WHAT THE TASK ASKS -
Pick out all lines in the listing holding the string "addobj" and copy them.

RECORDED DATA -
......
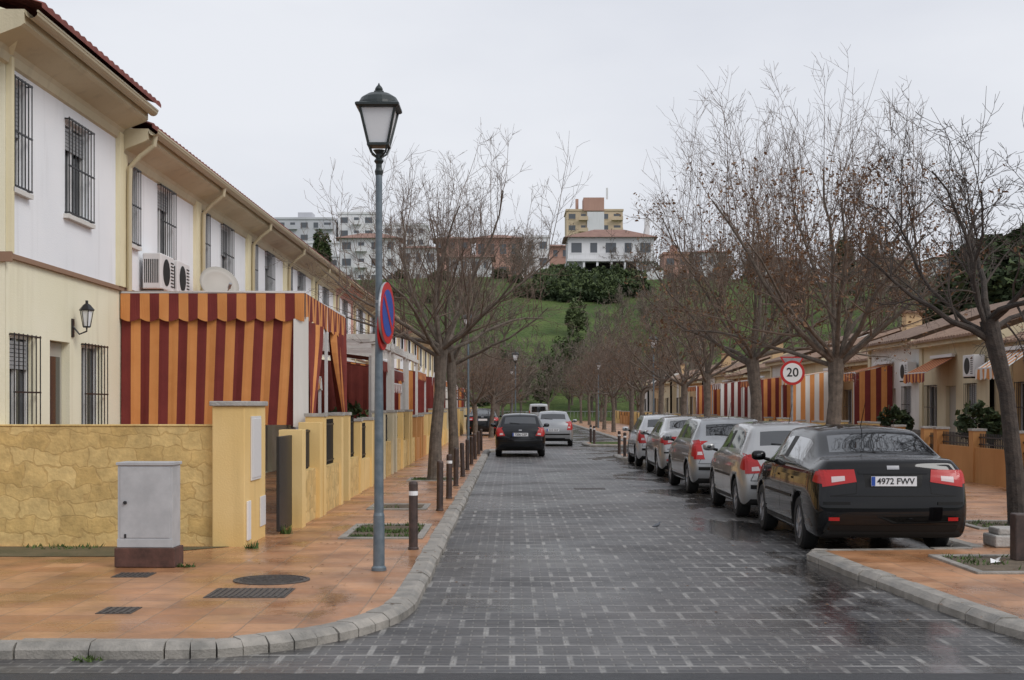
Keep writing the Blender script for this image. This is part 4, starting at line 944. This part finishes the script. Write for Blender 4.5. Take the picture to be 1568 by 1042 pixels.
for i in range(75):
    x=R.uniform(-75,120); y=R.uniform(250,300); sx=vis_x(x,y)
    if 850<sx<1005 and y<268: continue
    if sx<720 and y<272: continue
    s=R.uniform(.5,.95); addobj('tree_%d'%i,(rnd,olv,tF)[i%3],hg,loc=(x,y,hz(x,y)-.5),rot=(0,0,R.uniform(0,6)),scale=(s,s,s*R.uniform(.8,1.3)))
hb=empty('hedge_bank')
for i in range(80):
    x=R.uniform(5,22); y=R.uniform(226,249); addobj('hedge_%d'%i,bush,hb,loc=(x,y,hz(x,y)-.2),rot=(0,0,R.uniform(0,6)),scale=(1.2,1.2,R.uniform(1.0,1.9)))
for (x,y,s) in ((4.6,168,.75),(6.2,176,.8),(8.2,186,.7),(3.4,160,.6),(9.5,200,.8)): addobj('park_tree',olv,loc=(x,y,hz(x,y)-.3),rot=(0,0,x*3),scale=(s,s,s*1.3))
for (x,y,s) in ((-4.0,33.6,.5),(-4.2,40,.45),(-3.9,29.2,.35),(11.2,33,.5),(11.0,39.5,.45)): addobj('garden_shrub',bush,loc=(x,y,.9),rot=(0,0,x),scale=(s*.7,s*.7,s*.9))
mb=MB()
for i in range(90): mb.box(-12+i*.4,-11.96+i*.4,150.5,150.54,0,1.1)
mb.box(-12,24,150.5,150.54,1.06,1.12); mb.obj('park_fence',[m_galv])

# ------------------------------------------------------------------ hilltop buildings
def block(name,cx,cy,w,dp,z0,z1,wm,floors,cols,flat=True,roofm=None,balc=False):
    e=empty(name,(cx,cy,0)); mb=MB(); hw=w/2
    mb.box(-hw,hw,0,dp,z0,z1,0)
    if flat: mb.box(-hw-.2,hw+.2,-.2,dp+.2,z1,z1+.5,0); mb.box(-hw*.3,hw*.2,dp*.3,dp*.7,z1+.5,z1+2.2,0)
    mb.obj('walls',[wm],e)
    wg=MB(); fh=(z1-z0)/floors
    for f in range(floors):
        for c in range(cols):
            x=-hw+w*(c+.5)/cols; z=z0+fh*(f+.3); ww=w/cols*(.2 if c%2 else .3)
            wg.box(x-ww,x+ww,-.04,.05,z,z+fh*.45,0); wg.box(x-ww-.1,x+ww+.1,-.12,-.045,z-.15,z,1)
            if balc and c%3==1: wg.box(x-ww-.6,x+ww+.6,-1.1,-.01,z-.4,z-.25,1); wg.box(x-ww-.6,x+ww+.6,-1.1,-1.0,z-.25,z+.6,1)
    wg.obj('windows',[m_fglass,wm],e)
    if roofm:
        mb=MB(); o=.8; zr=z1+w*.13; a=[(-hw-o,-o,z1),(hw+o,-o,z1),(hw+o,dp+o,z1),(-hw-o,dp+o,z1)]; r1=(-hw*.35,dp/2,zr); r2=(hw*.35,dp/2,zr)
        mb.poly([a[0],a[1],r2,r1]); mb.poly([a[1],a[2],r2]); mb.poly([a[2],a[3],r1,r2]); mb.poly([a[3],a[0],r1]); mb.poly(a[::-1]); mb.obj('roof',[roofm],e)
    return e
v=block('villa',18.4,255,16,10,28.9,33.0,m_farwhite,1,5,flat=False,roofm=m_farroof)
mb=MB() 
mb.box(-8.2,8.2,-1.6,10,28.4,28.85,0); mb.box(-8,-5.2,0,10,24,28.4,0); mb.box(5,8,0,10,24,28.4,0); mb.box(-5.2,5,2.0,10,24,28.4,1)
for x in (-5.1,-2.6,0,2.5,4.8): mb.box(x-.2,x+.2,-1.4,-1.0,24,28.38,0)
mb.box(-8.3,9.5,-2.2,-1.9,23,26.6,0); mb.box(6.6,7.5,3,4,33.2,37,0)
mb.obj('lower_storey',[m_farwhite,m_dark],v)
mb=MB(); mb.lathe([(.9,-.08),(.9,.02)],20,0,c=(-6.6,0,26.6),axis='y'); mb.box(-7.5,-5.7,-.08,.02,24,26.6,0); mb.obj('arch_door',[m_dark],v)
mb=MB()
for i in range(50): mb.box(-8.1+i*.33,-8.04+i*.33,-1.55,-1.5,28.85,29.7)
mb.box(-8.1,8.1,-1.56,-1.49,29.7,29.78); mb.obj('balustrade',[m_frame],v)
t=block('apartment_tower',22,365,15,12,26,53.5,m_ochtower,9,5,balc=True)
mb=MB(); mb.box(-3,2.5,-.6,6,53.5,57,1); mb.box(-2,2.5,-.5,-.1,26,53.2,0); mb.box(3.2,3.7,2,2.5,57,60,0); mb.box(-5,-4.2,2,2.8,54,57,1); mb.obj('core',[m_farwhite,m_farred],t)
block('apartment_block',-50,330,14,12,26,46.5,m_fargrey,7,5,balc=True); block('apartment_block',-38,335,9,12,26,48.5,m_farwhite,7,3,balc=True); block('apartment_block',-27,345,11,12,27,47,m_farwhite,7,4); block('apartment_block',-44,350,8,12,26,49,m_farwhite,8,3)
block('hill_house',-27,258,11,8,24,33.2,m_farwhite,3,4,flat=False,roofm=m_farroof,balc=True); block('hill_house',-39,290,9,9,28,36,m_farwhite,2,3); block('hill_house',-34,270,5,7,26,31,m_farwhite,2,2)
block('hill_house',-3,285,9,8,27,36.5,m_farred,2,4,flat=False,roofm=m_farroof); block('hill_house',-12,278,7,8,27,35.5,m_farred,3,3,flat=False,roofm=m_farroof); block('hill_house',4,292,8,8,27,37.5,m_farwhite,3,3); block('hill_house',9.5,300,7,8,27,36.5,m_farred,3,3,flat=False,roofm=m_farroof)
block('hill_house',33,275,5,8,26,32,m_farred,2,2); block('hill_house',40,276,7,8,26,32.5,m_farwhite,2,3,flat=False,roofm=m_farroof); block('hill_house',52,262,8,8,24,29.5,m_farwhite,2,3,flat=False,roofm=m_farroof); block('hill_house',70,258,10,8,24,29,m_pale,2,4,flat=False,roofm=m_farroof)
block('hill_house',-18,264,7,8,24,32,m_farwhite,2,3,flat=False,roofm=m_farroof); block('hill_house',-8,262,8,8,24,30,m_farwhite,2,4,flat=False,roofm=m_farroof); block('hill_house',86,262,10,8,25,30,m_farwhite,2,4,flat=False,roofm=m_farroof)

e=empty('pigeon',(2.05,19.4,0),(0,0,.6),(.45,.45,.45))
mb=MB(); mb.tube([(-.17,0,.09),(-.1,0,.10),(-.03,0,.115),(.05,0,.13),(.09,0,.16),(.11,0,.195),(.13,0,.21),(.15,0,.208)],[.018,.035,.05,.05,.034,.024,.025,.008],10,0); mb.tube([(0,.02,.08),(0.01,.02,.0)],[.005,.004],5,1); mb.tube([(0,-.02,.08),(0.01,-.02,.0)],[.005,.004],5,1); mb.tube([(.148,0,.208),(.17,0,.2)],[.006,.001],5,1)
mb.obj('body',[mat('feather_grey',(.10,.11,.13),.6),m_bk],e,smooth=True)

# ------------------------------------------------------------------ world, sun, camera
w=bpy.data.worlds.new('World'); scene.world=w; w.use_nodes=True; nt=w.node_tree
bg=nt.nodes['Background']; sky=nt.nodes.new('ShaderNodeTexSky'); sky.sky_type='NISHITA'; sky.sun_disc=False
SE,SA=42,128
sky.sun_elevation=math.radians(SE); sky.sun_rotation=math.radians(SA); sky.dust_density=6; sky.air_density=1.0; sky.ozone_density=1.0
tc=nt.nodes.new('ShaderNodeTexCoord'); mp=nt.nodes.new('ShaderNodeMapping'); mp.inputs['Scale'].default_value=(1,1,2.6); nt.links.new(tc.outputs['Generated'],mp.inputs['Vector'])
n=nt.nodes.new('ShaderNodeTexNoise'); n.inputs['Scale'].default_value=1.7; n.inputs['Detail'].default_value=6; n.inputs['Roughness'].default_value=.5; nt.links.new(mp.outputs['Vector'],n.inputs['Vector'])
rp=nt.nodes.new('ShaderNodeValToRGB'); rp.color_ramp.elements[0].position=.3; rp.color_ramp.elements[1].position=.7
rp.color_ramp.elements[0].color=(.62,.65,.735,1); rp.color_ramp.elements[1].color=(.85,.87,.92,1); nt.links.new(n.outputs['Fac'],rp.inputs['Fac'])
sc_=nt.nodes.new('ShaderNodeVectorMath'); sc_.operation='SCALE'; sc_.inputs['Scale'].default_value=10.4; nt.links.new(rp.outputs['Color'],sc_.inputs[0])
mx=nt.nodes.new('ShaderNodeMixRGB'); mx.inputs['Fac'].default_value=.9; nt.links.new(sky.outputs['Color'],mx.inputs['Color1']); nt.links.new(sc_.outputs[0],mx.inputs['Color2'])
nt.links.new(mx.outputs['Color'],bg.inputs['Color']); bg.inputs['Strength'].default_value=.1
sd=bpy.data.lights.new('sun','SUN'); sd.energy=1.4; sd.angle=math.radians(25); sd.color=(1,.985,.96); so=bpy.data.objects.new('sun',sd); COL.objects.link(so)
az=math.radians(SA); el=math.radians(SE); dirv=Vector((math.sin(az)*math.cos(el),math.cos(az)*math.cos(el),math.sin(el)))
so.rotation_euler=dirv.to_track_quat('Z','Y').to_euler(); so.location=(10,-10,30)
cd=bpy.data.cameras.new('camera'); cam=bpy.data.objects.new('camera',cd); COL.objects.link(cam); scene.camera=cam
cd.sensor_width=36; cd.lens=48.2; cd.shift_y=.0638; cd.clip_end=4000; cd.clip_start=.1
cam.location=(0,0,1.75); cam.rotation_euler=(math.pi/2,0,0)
......
ANSWER TO THIS EXERCISE -
    s=R.uniform(.5,.95); addobj('tree_%d'%i,(rnd,olv,tF)[i%3],hg,loc=(x,y,hz(x,y)-.5),rot=(0,0,R.uniform(0,6)),scale=(s,s,s*R.uniform(.8,1.3)))
    x=R.uniform(5,22); y=R.uniform(226,249); addobj('hedge_%d'%i,bush,hb,loc=(x,y,hz(x,y)-.2),rot=(0,0,R.uniform(0,6)),scale=(1.2,1.2,R.uniform(1.0,1.9)))
for (x,y,s) in ((4.6,168,.75),(6.2,176,.8),(8.2,186,.7),(3.4,160,.6),(9.5,200,.8)): addobj('park_tree',olv,loc=(x,y,hz(x,y)-.3),rot=(0,0,x*3),scale=(s,s,s*1.3))
for (x,y,s) in ((-4.0,33.6,.5),(-4.2,40,.45),(-3.9,29.2,.35),(11.2,33,.5),(11.0,39.5,.45)): addobj('garden_shrub',bush,loc=(x,y,.9),rot=(0,0,x),scale=(s*.7,s*.7,s*.9))